Slide in China reserves seen easing, yet dam-bust still a risk

Published Mon, Apr 4, 2016 · 11:54 PM

[BEIJING] China is set to report a further easing in pressure on its foreign-exchange reserves in March, a shift that's been helped by a hearty dose of good luck in the form of a weaker greenback.

While authorities have stemmed a record tide of departing money with stricter currency rules and repeated statements they don't want a big devaluation in the yuan, there's little sign yet that the appetite among Chinese investors to diversify abroad has been sated.

And the central bank's embrace of liquidity injections may result in an increase in pressure for funds to leave the country.

China has been one of the emerging-market beneficiaries of the US Federal Reserve's dialed-back outlook for interest-rate increases, underscored by Chair Janet Yellen's remarks last week.

After an estimated US$1 trillion in funds left China in 2015, recent months have shown diminishing pressures.

Data Thursday are forecast to show China's reserves dropped in March by the least since October, when they last gained.

Chinese stocks rallied in March, and the yuan appreciated against the dollar, in a far cry from the turmoil seen in January.

Signs of economic stabilization at home, including a rebound in the outlook for the struggling manufacturing sector, have also helped to turn sentiment. But the sands may shift anew.

"Don't treat this relative calm as a permanent feature," said Shang-Jin Wei, chief economist at the Asian Development Bank.

"In a few months, US fundamentals could change." There are other risks too: another stock-market rout or real-estate slump could spur pressure to take money out of China, and weakening exports or higher import prices would dent the current account surplus - a key defense against capital outflows.

Since January, the People's Bank of China has moved against speculators betting against the yuan and made it harder for its people to get money out of the country.

It has also run down its reserves to help support the yuan. The March forecast for a level of about US$3.192 trillion represents a drop of about 20 per cent from the peak.

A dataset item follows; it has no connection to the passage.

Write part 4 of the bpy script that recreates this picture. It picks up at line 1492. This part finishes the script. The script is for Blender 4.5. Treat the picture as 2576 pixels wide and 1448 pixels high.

"China's official FX reserves remain huge and can easily afford such a run-off for a while," said Warren Coats, a former economist at the International Monetary Fund who advises central banks around the world.

"That is largely a good thing as China currently has reduced options for domestic investment as unproductive, mis-investments work themselves off."

One positive for China is that it's closer now to working off a load of foreign-currency borrowing taken on to place bets on yuan appreciation, back before Chinese leaders unexpectedly devalued it in August.

Those bets contributed to a rapid buildup in US dollar debt over several years to 6 per cent of gross domestic product, according to research by Citigroup Inc.

"We may not be too many hundreds of billions of dollars - and not too many months or quarters - away from being able to stop worrying about the very close connection between China's capital account and US monetary policy," Citigroup Inc head of emerging-market economics David Lubin wrote in a recent note.

Yet for now, "when expectations of US monetary tightening gather pace, that will accelerate capital outflows from China." Another worry on the immediate horizon is a run-up in domestic liquidity relative to the level of reserves. The ratio of the M2 gauge of money supply to the currency holdings is now the highest in more than a decade.

If Chinese residents face stepped-up incentives to move more of their US$21.4 trillion worth of local yuan deposits out, that would rapidly escalate the challenges for policy makers.

"Households hold the key," said Rob Subbaraman, Nomura Holdings Inc's chief economist for Asia ex-Japan. To restore confidence, China will need to push through painful structural reforms to cut back debt and overcapacity, he said.

It remains to be seen whether March was the calm in the storm, or a return to fair weather for China's capital flows.

"With the measures to clamp down on outflows and the temporary stabilization of the exchange rate, you could see a more modest decline" or even some gain in reserves, said Stephen Jen, co-founder of SLJ Macro Partners LLP in London.

Even so, "the story is not over" for the diversification abroad of Chinese savings, which will put pressure on reserves and the yuan, he said.